The landmark trade deal  negotiated between 12 Pacific Rim countries – signed by President Barack Obama earlier this month, but not yet approved by Congress – has created a wide divide on both ends of the political spectrum, with proponents saying it will boost the economy and critics arguing it won’t provide the benefits the White House promises.

In a “fact check” recently released by anti-trade group Public Citizen, the advocacy organization slammed TPP, saying the cuts were somehow less valid since a number of them are rolled out over time. The group also concluded the cuts won’t have much of an effect since the U.S. “only sold goods to those nations in less than 7,500 of the 18,000 categories” included in the deal.

According to Dan Ikenson, the director of Cato’s Herbert A. Stiefel Center for Trade Policy Studies, the group’s criticisms are invalid. Ikensen told The Daily Caller News Foundation, while the deal isn’t perfect, The Office of the United States Trade Representative managed to get cuts abroad on products that are critical to the U.S., with roughly 80 percent of cuts taking place immediately and nearly 20 percent being phased out over 10 years.

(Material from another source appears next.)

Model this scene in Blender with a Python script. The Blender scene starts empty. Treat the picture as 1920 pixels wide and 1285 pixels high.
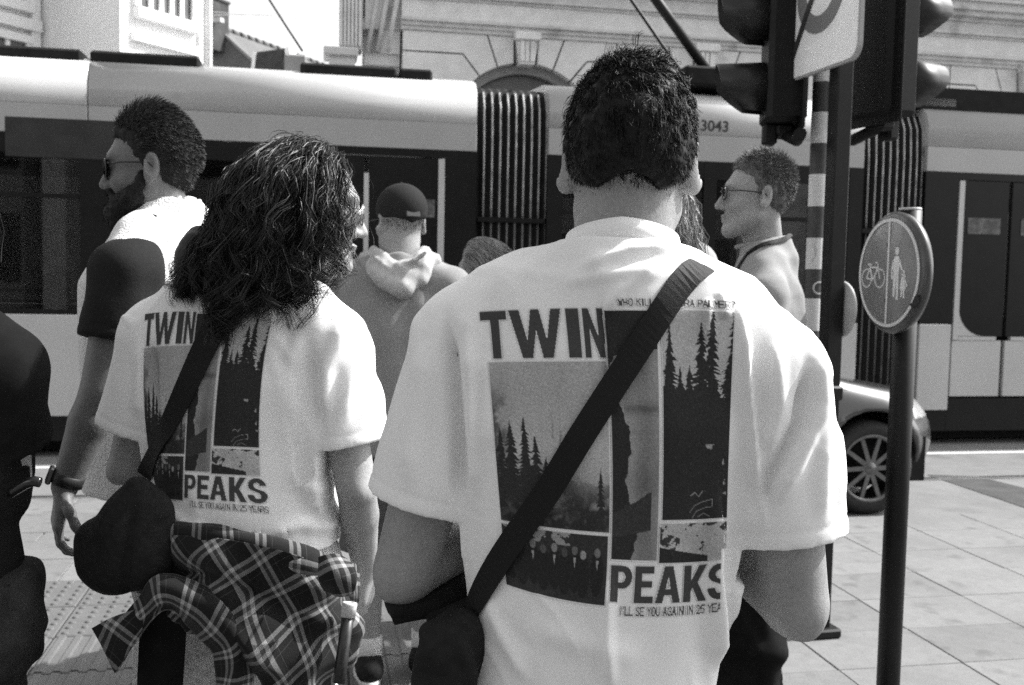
import bpy, math, random
import numpy as np
from mathutils import Vector, Matrix
from mathutils.bvhtree import BVHTree

random.seed(7)
RNG = np.random.default_rng(7)
scene = bpy.context.scene
COL = scene.collection

# ------------------------------------------------------------------ camera
F_PX, CAM_H = 1900.0, 1.5
_p, _rho = math.atan(130.5 / F_PX), math.radians(1.15)
C_F = np.array([0, math.cos(_p), -math.sin(_p)])
_r0, _u0 = np.array([1.0, 0, 0]), np.array([0, math.sin(_p), math.cos(_p)])
C_R = _r0 * math.cos(_rho) + _u0 * math.sin(_rho)
C_U = _u0 * math.cos(_rho) - _r0 * math.sin(_rho)
C_O = np.array([0, 0, CAM_H])
cam_data = bpy.data.cameras.new('camera')
cam_data.sensor_width = 36.0
cam_data.lens = 36.0 * F_PX / 1920.0
cam_data.clip_start, cam_data.clip_end = 0.05, 600.0
cam_data.dof.use_dof = True
cam_data.dof.focus_distance = 1.5
cam_data.dof.aperture_fstop = 9.0
cam = bpy.data.objects.new('camera', cam_data)
COL.objects.link(cam)
M = Matrix.Identity(4)
for i in range(3):
    M[i][0], M[i][1], M[i][2], M[i][3] = C_R[i], C_U[i], -C_F[i], C_O[i]
cam.matrix_world = M
scene.camera = cam

# ------------------------------------------------------------------ light
SUN_AZ, SUN_EL = math.radians(19), math.radians(46)      # azimuth from +X towards +Y
SUN = np.array([math.cos(SUN_EL) * math.cos(SUN_AZ), math.cos(SUN_EL) * math.sin(SUN_AZ), math.sin(SUN_EL)])
world = bpy.data.worlds.new('World')
scene.world = world
world.use_nodes = True
wn = world.node_tree.nodes
wl = world.node_tree.links
sky = wn.new('ShaderNodeTexSky')
sky.sky_type = 'NISHITA'
sky.sun_disc = False
sky.sun_elevation = SUN_EL
sky.sun_rotation = math.pi / 2 - SUN_AZ
sky.dust_density = 2.5
bw = wn.new('ShaderNodeRGBToBW')                           # black and white film
wl.new(sky.outputs[0], bw.inputs[0])
wl.new(bw.outputs[0], wn['Background'].inputs[0])
wn['Background'].inputs[1].default_value = 0.15
sl = bpy.data.lights.new('sun', 'SUN')
sl.energy = 2.9
sl.angle = math.radians(0.5)
sl.color = (1.0, 0.995, 0.985)
so = bpy.data.objects.new('sun', sl)
COL.objects.link(so)
so.rotation_euler = Vector(-SUN).to_track_quat('-Z', 'Y').to_euler()
so.location = (8, 5, 12)
scene.view_settings.view_transform = 'Standard'
scene.view_settings.look = 'None'
scene.view_settings.exposure = 1.36
scene.view_settings.gamma = 1.0
scene.view_settings.use_curve_mapping = False
scene.cycles.max_bounces = 6
scene.cycles.transparent_max_bounces = 12
scene.cycles.use_denoising = False

# ------------------------------------------------------------------ pixel -> world helpers
def ray(x, y):
    return C_F + C_R * ((x - 960) / F_PX) - C_U * ((y - 642.5) / F_PX)
def P(x, y, Y):
    v = ray(x, y)
    return C_O + v * (Y / v[1])
def G(x, y, z=0.0):
    v = ray(x, y)
    return C_O + v * ((z - CAM_H) / v[2])
def V3(*a): return np.array(a, dtype=float)
def nrm(v):
    v = np.asarray(v, float)
    return v / (np.linalg.norm(v) + 1e-12)
def Rz(a):
    c, s = math.cos(a), math.sin(a)
    return np.array([[c, -s, 0], [s, c, 0], [0, 0, 1.0]])
def Rx(a):
    c, s = math.cos(a), math.sin(a)
    return np.array([[1.0, 0, 0], [0, c, -s], [0, s, c]])
def Ry(a):
    c, s = math.cos(a), math.sin(a)
    return np.array([[c, 0, s], [0, 1.0, 0], [-s, 0, c]])

# ------------------------------------------------------------------ materials (grey: the photograph is black and white)
MATS = {}
def mat(name, base, rough=0.6, spec=0.4, noise=None, bump=None, metal=0.0, coat=0.0, attr=None, sheen=0.0, sss=0.0, dirt=None):
    if name in MATS: return MATS[name]
    m = bpy.data.materials.new(name)
    m.use_nodes = True
    nt = m.node_tree
    b = nt.nodes['Principled BSDF']
    b.inputs['Roughness'].default_value = rough
    b.inputs['Specular IOR Level'].default_value = spec
    b.inputs['Metallic'].default_value = metal
    b.inputs['Coat Weight'].default_value = coat
    b.inputs['Coat Roughness'].default_value = 0.06
    b.inputs['Sheen Weight'].default_value = sheen
    b.inputs['Sheen Roughness'].default_value = 0.5
    b.inputs['Base Color'].default_value = (base, base, base, 1)
    tc = nt.nodes.new('ShaderNodeTexCoord')
    if sss:
        b.inputs['Subsurface Weight'].default_value = sss
        b.inputs['Subsurface Radius'].default_value = (0.012, 0.012, 0.012)
        b.inputs['Subsurface Scale'].default_value = 0.5
    cur = None
    if attr:
        a = nt.nodes.new('ShaderNodeAttribute'); a.attribute_name = attr
        cur = a.outputs['Color']
    for spec_ in ([noise] if isinstance(noise, tuple) else (noise or [])):
        sc, amt = spec_[0], spec_[1]
        st = spec_[2] if len(spec_) > 2 else (1, 1, 1)
        mp = nt.nodes.new('ShaderNodeMapping'); mp.inputs['Scale'].default_value = st
        nt.links.new(tc.outputs['Object'], mp.inputs[0])
        n = nt.nodes.new('ShaderNodeTexNoise')
        n.inputs['Scale'].default_value = sc; n.inputs['Detail'].default_value = 5
        nt.links.new(mp.outputs[0], n.inputs['Vector'])
        r = nt.nodes.new('ShaderNodeMapRange')
        r.inputs['From Min'].default_value = 0.3; r.inputs['From Max'].default_value = 0.7
        r.inputs['To Min'].default_value = 1 - amt; r.inputs['To Max'].default_value = 1 + amt
        nt.links.new(n.outputs[0], r.inputs[0])
        mx = nt.nodes.new('ShaderNodeMix'); mx.data_type = 'RGBA'; mx.blend_type = 'MULTIPLY'
        mx.inputs[0].default_value = 1
        if cur is None: mx.inputs[6].default_value = (base, base, base, 1)
        else: nt.links.new(cur, mx.inputs[6])
        nt.links.new(r.outputs[0], mx.inputs[7])
        cur = mx.outputs[2]
    for dt in ([dirt] if isinstance(dirt, tuple) else (dirt or [])):     # (scale, threshold, colour)
        n = nt.nodes.new('ShaderNodeTexNoise'); n.inputs['Scale'].default_value = dt[0]; n.inputs['Detail'].default_value = 8
        nt.links.new(tc.outputs['Object'], n.inputs['Vector'])
        if name.startswith('slab'):                          # alike pieces share a mesh: vary the stains by place
            oi = nt.nodes.new('ShaderNodeObjectInfo'); ad = nt.nodes.new('ShaderNodeVectorMath'); ad.operation = 'ADD'
            nt.links.new(tc.outputs['Object'], ad.inputs[0]); nt.links.new(oi.outputs['Location'], ad.inputs[1]); nt.links.new(ad.outputs[0], n.inputs['Vector'])
        r = nt.nodes.new('ShaderNodeMapRange'); r.inputs['From Min'].default_value = dt[1]; r.inputs['From Max'].default_value = dt[1] + (dt[3] if len(dt) > 3 else 0.12)
        nt.links.new(n.outputs[0], r.inputs[0])
        mx = nt.nodes.new('ShaderNodeMix'); mx.data_type = 'RGBA'
        nt.links.new(r.outputs[0], mx.inputs[0])
        if cur is None: mx.inputs[6].default_value = (base, base, base, 1)
        else: nt.links.new(cur, mx.inputs[6])
        mx.inputs[7].default_value = (dt[2],) * 3 + (1,)
        cur = mx.outputs[2]
    if cur is not None: nt.links.new(cur, b.inputs['Base Color'])
    prev = None
    for spec_ in ([bump] if isinstance(bump, tuple) else (bump or [])):
        n = nt.nodes.new('ShaderNodeTexNoise'); n.inputs['Scale'].default_value = spec_[0]; n.inputs['Detail'].default_value = 4
        nt.links.new(tc.outputs['Object'], n.inputs['Vector'])
        bp = nt.nodes.new('ShaderNodeBump'); bp.inputs['Strength'].default_value = spec_[1]
        bp.inputs['Distance'].default_value = spec_[2] if len(spec_) > 2 else 0.01
        nt.links.new(n.outputs[0], bp.inputs['Height'])
        if prev is not None: nt.links.new(prev, bp.inputs['Normal'])
        prev = bp.outputs[0]
    if prev is not None: nt.links.new(prev, b.inputs['Normal'])
    MATS[name] = m
    return m

COT = mat('white_cotton', 0.82, 0.9, 0.1, noise=[(9, 0.02), (420, 0.04)], bump=[(700, 0.15, 0.001), (30, 0.06, 0.006)])
SKIN = mat('skin', 0.30, 0.5, 0.35, noise=[(14, 0.10), (160, 0.10)], bump=[(420, 0.25, 0.002), (90, .15, .004)], sss=0.1, dirt=(120, .735, .10))
SKIN_A = mat('skin_of_tall_man', 0.27, 0.5, 0.3, noise=[(14, 0.10), (160, 0.10)], bump=[(420, 0.25, 0.002), (90, .15, .004)], sss=0.1, dirt=(120, .735, .10))
SKIN_TAN = mat('skin_tanned', 0.145, 0.5, 0.35, noise=[(12, 0.12), (160, 0.10)], bump=[(420, 0.25, 0.002), (90, .15, .004)], sss=0.08, dirt=(120, .735, .07))
HAIR = mat('black_hair', 0.005, 0.62, 0.26)
HAIR_BR = mat('brown_hair', 0.016, 0.65, 0.2)
HAIR_DK = mat('dark_wavy_hair', 0.008, 0.48, 0.42)
HAIR_BL = mat('fair_hair', 0.26, 0.45, 0.4, noise=(14, 0.25))
BLACK = mat('black_fabric', 0.012, 0.8, 0.2, noise=(70, 0.25), bump=[(500, 0.3, 0.002), (25, 0.5, 0.012), (9, .5, .02)])
BLACKT = mat('black_cotton', 0.009, 0.9, 0.08, noise=(30, 0.2), bump=(300, 0.2, 0.002))
WEB = mat('black_webbing', 0.009, 0.6, 0.2, bump=(900, 0.5, 0.002))
DENIM = mat('dark_denim', 0.014, 0.85, 0.15, noise=[(40, 0.3), (300, 0.2)], bump=(400, 0.3, 0.002))
FLEECE = mat('cream_fleece', 0.78, 0.95, 0.05, noise=(120, 0.1), bump=[(160, 0.9, 0.008), (420, 0.6, 0.004)], sheen=0.3)
TEDDY = mat('teddy_fabric', 0.72, 0.95, 0.05, noise=(90, 0.3), bump=[(140, 1.0, 0.01), (330, 0.8, 0.006)], sheen=0.3)
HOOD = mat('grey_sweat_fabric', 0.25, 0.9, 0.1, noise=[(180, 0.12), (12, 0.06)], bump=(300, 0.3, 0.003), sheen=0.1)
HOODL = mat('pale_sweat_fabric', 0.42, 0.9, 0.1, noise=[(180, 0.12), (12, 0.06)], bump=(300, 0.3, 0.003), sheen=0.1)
POLO = mat('grey_polo_fabric', 0.30, 0.9, 0.1, noise=(200, 0.1), bump=(300, 0.3, 0.003))
TEE_DK = mat('charcoal_tee', 0.018, 0.9, 0.12, noise=(150, 0.15), bump=(260, 0.25, 0.003))
METAL_DK = mat('black_painted_metal', 0.009, 0.5, 0.28, noise=(20, 0.25), bump=(90, 0.06, 0.003), dirt=(22, 0.72, 0.05))
PLAST_DK = mat('black_plastic', 0.007, 0.55, 0.22, noise=(30, 0.2), bump=(60, 0.05, 0.003))
GOLD = mat('thin_bright_metal', 0.6, 0.25, 0.5, metal=1.0)
RUBBER = mat('rubber', 0.018, 0.7, 0.3, noise=(40, 0.3))
SOLE = mat('white_sole', 0.6, 0.7, 0.3, noise=(60, 0.12))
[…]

“I understand there are some people on the left, including Public Citizen that are complaining that the benefits aren’t going to come soon enough and the tariff phase out is happening too slowly – that’s an odd statement coming from them since they generally oppose trade liberalization,” he said. “It strikes me that they are trying to foment some discord between the business community and the USTR, and Republicans and the USTR, who support what the administration really needs to get TPP passed.”

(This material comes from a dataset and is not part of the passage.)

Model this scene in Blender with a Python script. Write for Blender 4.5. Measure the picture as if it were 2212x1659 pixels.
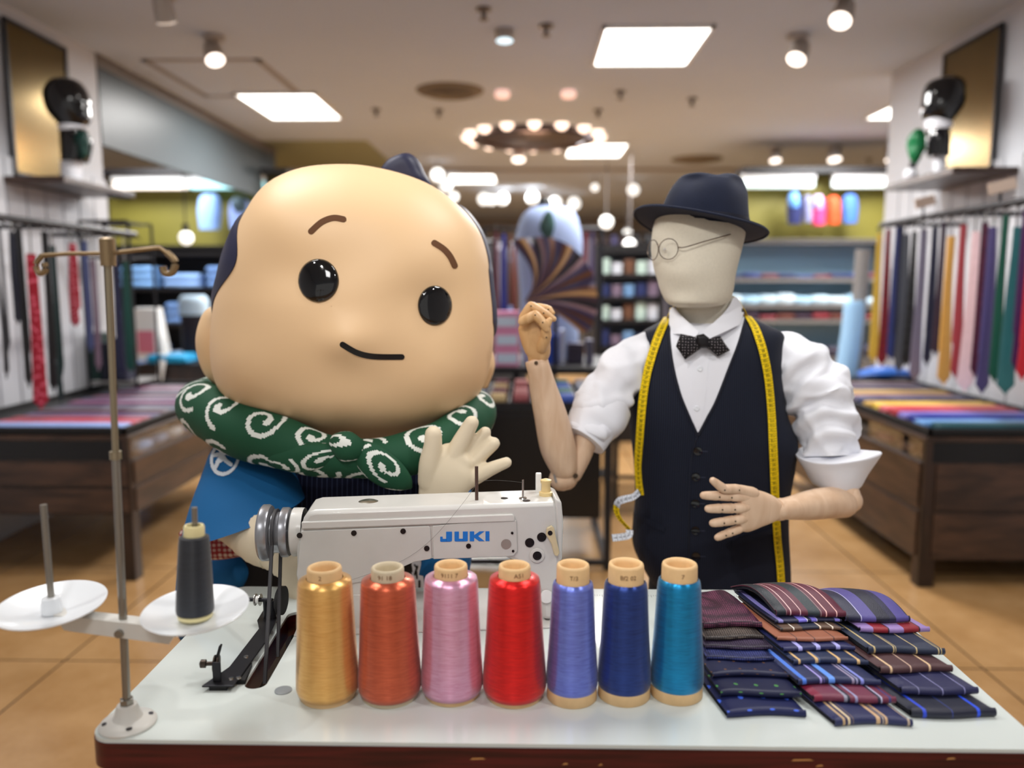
import bpy, bmesh, math, random
from mathutils import Vector, Matrix, noise
from mathutils.bvhtree import BVHTree
random.seed(7)
for o in list(bpy.data.objects): bpy.data.objects.remove(o)
SC=bpy.context.scene; COL=SC.collection
V=Vector; PI=math.pi
# ---------------- camera
F=1700.0; PITCH=math.radians(7.2); YAW=math.radians(1.08); CZ=1.33
cd=bpy.data.cameras.new('camera'); cam=bpy.data.objects.new('camera',cd); COL.objects.link(cam)
cam.location=(0,0,CZ); cam.rotation_euler=(PI/2-PITCH,0,YAW)
cd.sensor_width=36; cd.lens=F/2212*36; cd.clip_start=.05; cd.clip_end=60
cd.dof.use_dof=True; cd.dof.focus_distance=1.28; cd.dof.aperture_fstop=1.8
SC.camera=cam
# ---------------- world, view
w=bpy.data.worlds.new('world'); SC.world=w; w.use_nodes=True
w.node_tree.nodes['Background'].inputs[0].default_value=(1.0,.96,.92,1)
w.node_tree.nodes['Background'].inputs[1].default_value=.6
vs=SC.view_settings; vs.view_transform='Standard'; vs.look='None'; vs.gamma=1; vs.exposure=0.0; vs.use_curve_mapping=False
# ---------------- lamps of the shop (ceiling panels and spotlights outside the frame too), plus added fill
def area(x,y,z,sx,sy,e,c=(1,.985,.965),rot=(0,0,0)):
    l=bpy.data.lights.new('panel_and_fill_light','AREA'); l.shape='RECTANGLE'; l.size=sx; l.size_y=sy; l.energy=e; l.color=c
    o=bpy.data.objects.new('panel_and_fill_light',l); o.location=(x,y,z); o.rotation_euler=rot; COL.objects.link(o); return o
def spot(p,to,e,ang=50,c=(1,.97,.93),r=.04,blend=.5):
    l=bpy.data.lights.new('spotlight_light','SPOT'); l.energy=e; l.spot_size=math.radians(ang); l.spot_blend=blend; l.color=c; l.shadow_soft_size=r
    o=bpy.data.objects.new('spotlight_light',l); o.location=p; o.rotation_euler=(V(to)-V(p)).to_track_quat('-Z','Y').to_euler(); COL.objects.link(o); return o
H=2.8
PANELS=[(.75,5.12,.6,.76),(-1.95,6.72,.6,.9),(.75,1.9,.6,.76),(-1.1,1.9,.6,.76),(-.2,-.8,.6,.76),(3.30,6.82,.6,.9),(.75,8.9,.6,.8),(-.75,11.2,.6,.8)]
for i,(x,y,sx,sy) in enumerate(PANELS):
    area(x,y,H-.035,sx,sy,(72 if y>3 else (23 if y>0 else 24)))
spot((-.75,-.1,2.72),(.4,1.7,1.3),62,46)
spot((1.35,.3,2.72),(.3,1.5,1.0),42,46)
spot((-1.3,.6,2.72),(-.4,1.6,1.1),26,50)
for x in (-2.2,2.1):                       # wall washers
    for y in (3.3,4.6): spot((x*.62,y-.5,2.72),(x*1.1,y,1.2),55,70)
for x,y in ((-3.8,7.6),(3.1,7.6),(.9,8.5),(-.9,9),(0,12.5),(2.5,12.5)): area(x,y,H-.05,.8,.8,66,(.95,.97,1))  # added fill without fixtures, brightening shelves and goods at the back

# ---------------- helpers
def ray(px,py):
    a=(px-1106)/F; b=-(py-829.5)/F; cp,sp,cy,sy=math.cos(PITCH),math.sin(PITCH),math.cos(YAW),math.sin(YAW)
    return V((-sy*cp+a*cy-b*sy*sp, cy*cp+a*sy+b*cy*sp, -sp+b*cp))
def W(px,py,Y):                            # point of the place seen at a pixel, at distance Y
    d=ray(px,py); return V((0,0,CZ))+d*(Y/d.y)
def T(px,py,z=.76):
    d=ray(px,py); return V((0,0,CZ))+d*((z-CZ)/d.z)
def WX(px,py,X):
    d=ray(px,py); return V((0,0,CZ))+d*(X/d.x)
def lin(c):
    return tuple(((v/255)/12.92 if v/255<=.04045 else ((v/255+.055)/1.055)**2.4) for v in c)
MATS={}
def mat(name,rgb=None,rough=.5,metal=0,emit=0,spec=.5,trans=0,sheen=0,bump=None,vary=0,vscale=20,coat=0,attr=None,alpha=1,ior=1.45,stretch=None):
    if name in MATS: return MATS[name]
    m=bpy.data.materials.new(name); m.use_nodes=True; nt=m.node_tree; N=nt.nodes; L=nt.links
    b=N['Principled BSDF']; c=(*lin(rgb),1) if rgb else (1,1,1,1)
    b.inputs['Base Color'].default_value=c; b.inputs['Roughness'].default_value=rough; b.inputs['Metallic'].default_value=metal
    b.inputs['Specular IOR Level'].default_value=spec; b.inputs['Transmission Weight'].default_value=trans; b.inputs['IOR'].default_value=ior
    b.inputs['Sheen Weight'].default_value=sheen*.15; b.inputs['Coat Weight'].default_value=coat; b.inputs['Alpha'].default_value=alpha
    if emit: b.inputs['Emission Color'].default_value=c; b.inputs['Emission Strength'].default_value=emit
    tc=N.new('ShaderNodeTexCoord'); src=tc.outputs['Object']
    if stretch:
        mp=N.new('ShaderNodeMapping'); mp.inputs['Scale'].default_value=stretch; L.new(src,mp.inputs[0]); src=mp.outputs[0]
    if attr:
        a=N.new('ShaderNodeAttribute'); a.attribute_name='col'; L.new(a.outputs['Color'],b.inputs['Base Color'])
    if vary:
        n=N.new('ShaderNodeTexNoise'); n.inputs['Scale'].default_value=vscale; n.inputs['Detail'].default_value=4; L.new(src,n.inputs['Vector'])
        r=N.new('ShaderNodeValToRGB'); r.color_ramp.elements[0].position=.3; r.color_ramp.elements[1].position=.7
        r.color_ramp.elements[0].color=tuple(v*(1-vary) for v in c[:3])+(1,); r.color_ramp.elements[1].color=tuple(min(1,v*(1+vary)) for v in c[:3])+(1,)
        L.new(n.outputs['Fac'],r.inputs[0]); L.new(r.outputs[0],b.inputs['Base Color'])
    if bump:
        sc,st=bump; n2=N.new('ShaderNodeTexNoise'); n2.inputs['Scale'].default_value=sc; n2.inputs['Detail'].default_value=3; L.new(src,n2.inputs['Vector'])
        bp=N.new('ShaderNodeBump'); bp.inputs['Strength'].default_value=st; bp.inputs['Distance'].default_value=.002; L.new(n2.outputs['Fac'],bp.inputs['Height']); L.new(bp.outputs[0],b.inputs['Normal'])
    MATS[name]=m; return m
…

In addition to the agricultural and manufacturing sectors, Ikensen said TPP also opens up opportunity for service providers including telecom companies, banking companies, education services and consulting services.

U.S. Trade Representative Michael Froman said the tariffs currently prevent American wage increases, and believes the deal will widen the scope of markets businesses can reach.

“For example, headphones that are made in California and sold to the Asia-Pacific region have been hit with taxes of up to 15 percent. Under TPP, those taxes are cut to zero,” he told the U.S.Conference of Mayors in January. “U.S. Foreign taxes on Made-in-America car engines will fall from highs of 50 percent to 0 percent. Foreign taxes on American exports of paint will fall from 25 percent to 0 percent; on hammers, from 20 percent to 0 percent; on optical fiber, also from 20 percent to 0 percent. If you’re seeing up a pattern here, you’re not wrong – TPP will eliminate every single tariff these countries now impose on American manufactured goods.”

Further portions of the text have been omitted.